Ali hat sich Gedanken gemacht, über die Lebenslängen. In Europa werden die Leute viel älter als hier in Afrika. Bessere gesundheitliche Versorgung natürlich, aber dann würden die Europäer eben auch viel mehr leisten für ihre Gesundheit. Fitness, gesunde Nahrung, das alles werde hier wenig beachtet. Die Europäer würden überhaupt viel mehr für das hiesige Leben aufwenden und nicht an das nächste denken. Die meisten wollten ja nicht einmal an ein Leben danach glauben. „Mungu“, Gott sehe das, und belohne es auch, denn gesund leben gehöre zu den Geboten des Islam, „Mungu“ wolle uns dankbar sehen für das, was wir von ihm erhalten hätten, darin würden seine Landsleute hier meist kläglich versagen. - In Sansibar hingegen, sei neben dem jetzigen Leben eben auch das nächste wichtig, da teile man sich die Zeit auf in Tätigkeiten für das hiesige und auch für das nächste Leben, das sowohl Paradies wie Hölle sein könne. Hier arbeite man weniger für das irdische, dafür aber gleichzeitig auch für das nächste Leben. Deshalb sei es nicht so schlimm, wenn das irdische Dasein kürzer sei als in Europa.
Jeder habe so schlussendlich, was er suche.

Zurück zum Regen.
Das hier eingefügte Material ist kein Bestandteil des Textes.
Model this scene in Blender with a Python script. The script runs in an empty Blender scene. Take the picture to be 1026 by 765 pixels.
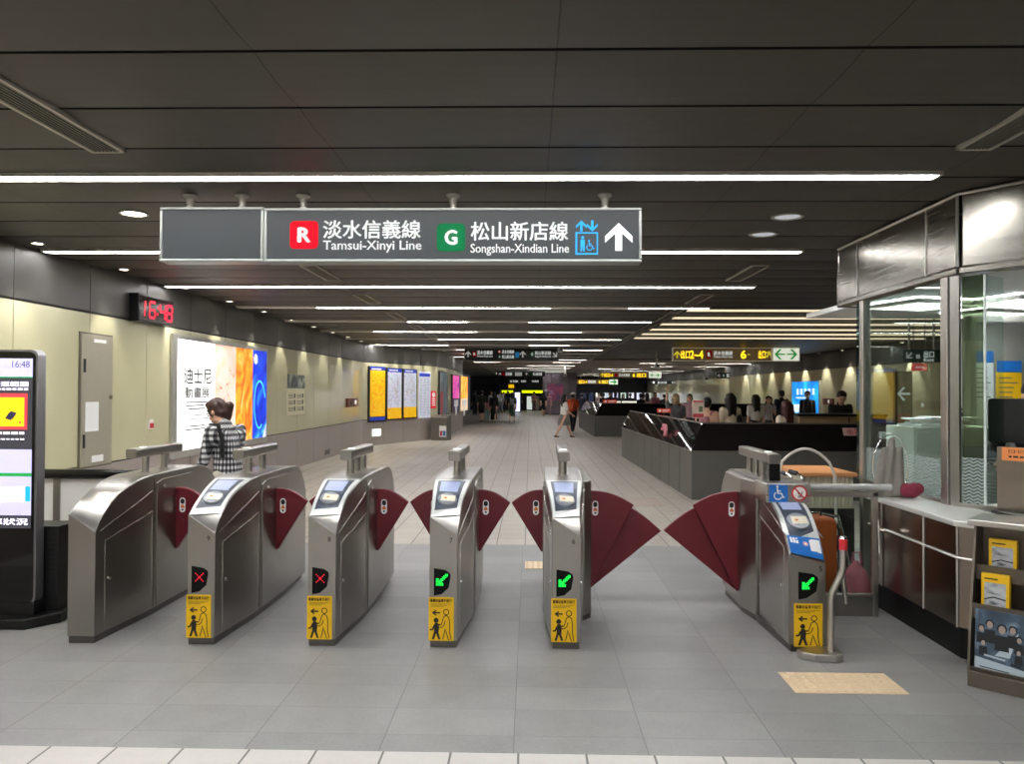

Im Moment ist es zwar trocken, doch immer noch sehr finster, und ich kann mir irgendwie vorstellen, dass es drei Regentage werden könnten, wie ich sie vor zwei Jahren einmal hier erlebt habe. Immer wieder heftigste Regengüsse, dazwischen schwacher Regen oder auch trocken, nie Sonne. Danach standen grosse Teile der Vororte unter Wasser. Nur zögerlich flossen die Fluten in den nächsten Tagen wieder ab. Sicherlich sind wir nicht die Einzigen, bei denen etwas Wasser hereingekommen ist, wenige Häuser blieben wohl gänzlich trocken. Und ich frage mich auch, ob unsere Häuser in der Schweiz, der unheimlichen Wucht dieser Wassermassen standhalten würden. Die Kanalisation würde bestimmt ebenfalls versagen. Das führt zu der paradoxen und unheilvollen Situation, dass die Naturgewalten hier den Häusern sehr viel mehr zusetzen als bei uns - umgekehrt aber die Handwerker sehr viel weniger sorgfältig arbeiten als in der Schweiz.